┌──
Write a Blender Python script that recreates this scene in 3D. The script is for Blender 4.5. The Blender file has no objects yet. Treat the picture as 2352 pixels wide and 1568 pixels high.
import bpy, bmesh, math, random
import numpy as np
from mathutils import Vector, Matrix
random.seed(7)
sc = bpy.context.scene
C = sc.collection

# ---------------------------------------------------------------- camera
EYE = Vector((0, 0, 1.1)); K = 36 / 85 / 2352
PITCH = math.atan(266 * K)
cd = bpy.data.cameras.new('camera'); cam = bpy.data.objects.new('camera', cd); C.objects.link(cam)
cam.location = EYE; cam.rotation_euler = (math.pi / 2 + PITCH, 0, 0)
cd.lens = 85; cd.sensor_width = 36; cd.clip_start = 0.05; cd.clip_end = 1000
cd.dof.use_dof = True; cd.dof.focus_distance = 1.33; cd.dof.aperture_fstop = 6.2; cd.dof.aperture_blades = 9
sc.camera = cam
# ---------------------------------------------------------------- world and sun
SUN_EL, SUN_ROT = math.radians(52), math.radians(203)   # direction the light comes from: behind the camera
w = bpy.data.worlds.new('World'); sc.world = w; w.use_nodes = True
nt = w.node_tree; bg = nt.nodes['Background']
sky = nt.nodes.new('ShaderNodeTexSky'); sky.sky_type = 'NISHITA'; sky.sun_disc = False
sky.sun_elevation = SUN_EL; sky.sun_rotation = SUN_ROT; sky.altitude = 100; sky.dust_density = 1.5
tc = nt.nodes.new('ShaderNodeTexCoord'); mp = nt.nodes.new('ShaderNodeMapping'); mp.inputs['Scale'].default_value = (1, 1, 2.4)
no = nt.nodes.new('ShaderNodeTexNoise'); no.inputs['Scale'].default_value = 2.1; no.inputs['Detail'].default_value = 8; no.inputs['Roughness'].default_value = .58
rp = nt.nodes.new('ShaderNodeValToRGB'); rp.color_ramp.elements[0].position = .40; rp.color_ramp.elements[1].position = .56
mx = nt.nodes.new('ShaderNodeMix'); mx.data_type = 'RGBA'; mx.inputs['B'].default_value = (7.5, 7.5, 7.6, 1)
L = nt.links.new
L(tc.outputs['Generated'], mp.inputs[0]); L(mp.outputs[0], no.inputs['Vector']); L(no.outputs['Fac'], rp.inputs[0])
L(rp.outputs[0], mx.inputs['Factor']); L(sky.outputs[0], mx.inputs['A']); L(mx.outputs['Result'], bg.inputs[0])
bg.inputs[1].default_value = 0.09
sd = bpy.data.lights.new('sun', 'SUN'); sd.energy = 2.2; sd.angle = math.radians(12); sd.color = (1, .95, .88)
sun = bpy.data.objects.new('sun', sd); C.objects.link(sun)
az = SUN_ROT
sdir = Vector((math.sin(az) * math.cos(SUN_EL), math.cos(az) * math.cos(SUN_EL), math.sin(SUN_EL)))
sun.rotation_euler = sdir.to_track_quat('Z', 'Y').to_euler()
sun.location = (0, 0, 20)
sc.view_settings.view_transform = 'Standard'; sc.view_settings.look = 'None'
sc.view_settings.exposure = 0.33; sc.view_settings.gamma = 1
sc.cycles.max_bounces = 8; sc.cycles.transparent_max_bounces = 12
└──
Write the entire listing out again, word for word.

Write a Blender Python script that recreates this scene in 3D. The script is for Blender 4.5. The Blender file has no objects yet. Treat the picture as 2352 pixels wide and 1568 pixels high.
import bpy, bmesh, math, random
import numpy as np
from mathutils import Vector, Matrix
random.seed(7)
sc = bpy.context.scene
C = sc.collection

# ---------------------------------------------------------------- camera
EYE = Vector((0, 0, 1.1)); K = 36 / 85 / 2352
PITCH = math.atan(266 * K)
cd = bpy.data.cameras.new('camera'); cam = bpy.data.objects.new('camera', cd); C.objects.link(cam)
cam.location = EYE; cam.rotation_euler = (math.pi / 2 + PITCH, 0, 0)
cd.lens = 85; cd.sensor_width = 36; cd.clip_start = 0.05; cd.clip_end = 1000
cd.dof.use_dof = True; cd.dof.focus_distance = 1.33; cd.dof.aperture_fstop = 6.2; cd.dof.aperture_blades = 9
sc.camera = cam
# ---------------------------------------------------------------- world and sun
SUN_EL, SUN_ROT = math.radians(52), math.radians(203)   # direction the light comes from: behind the camera
w = bpy.data.worlds.new('World'); sc.world = w; w.use_nodes = True
nt = w.node_tree; bg = nt.nodes['Background']
sky = nt.nodes.new('ShaderNodeTexSky'); sky.sky_type = 'NISHITA'; sky.sun_disc = False
sky.sun_elevation = SUN_EL; sky.sun_rotation = SUN_ROT; sky.altitude = 100; sky.dust_density = 1.5
tc = nt.nodes.new('ShaderNodeTexCoord'); mp = nt.nodes.new('ShaderNodeMapping'); mp.inputs['Scale'].default_value = (1, 1, 2.4)
no = nt.nodes.new('ShaderNodeTexNoise'); no.inputs['Scale'].default_value = 2.1; no.inputs['Detail'].default_value = 8; no.inputs['Roughness'].default_value = .58
rp = nt.nodes.new('ShaderNodeValToRGB'); rp.color_ramp.elements[0].position = .40; rp.color_ramp.elements[1].position = .56
mx = nt.nodes.new('ShaderNodeMix'); mx.data_type = 'RGBA'; mx.inputs['B'].default_value = (7.5, 7.5, 7.6, 1)
L = nt.links.new
L(tc.outputs['Generated'], mp.inputs[0]); L(mp.outputs[0], no.inputs['Vector']); L(no.outputs['Fac'], rp.inputs[0])
L(rp.outputs[0], mx.inputs['Factor']); L(sky.outputs[0], mx.inputs['A']); L(mx.outputs['Result'], bg.inputs[0])
bg.inputs[1].default_value = 0.09
sd = bpy.data.lights.new('sun', 'SUN'); sd.energy = 2.2; sd.angle = math.radians(12); sd.color = (1, .95, .88)
sun = bpy.data.objects.new('sun', sd); C.objects.link(sun)
az = SUN_ROT
sdir = Vector((math.sin(az) * math.cos(SUN_EL), math.cos(az) * math.cos(SUN_EL), math.sin(SUN_EL)))
sun.rotation_euler = sdir.to_track_quat('Z', 'Y').to_euler()
sun.location = (0, 0, 20)
sc.view_settings.view_transform = 'Standard'; sc.view_settings.look = 'None'
sc.view_settings.exposure = 0.33; sc.view_settings.gamma = 1
sc.cycles.max_bounces = 8; sc.cycles.transparent_max_bounces = 12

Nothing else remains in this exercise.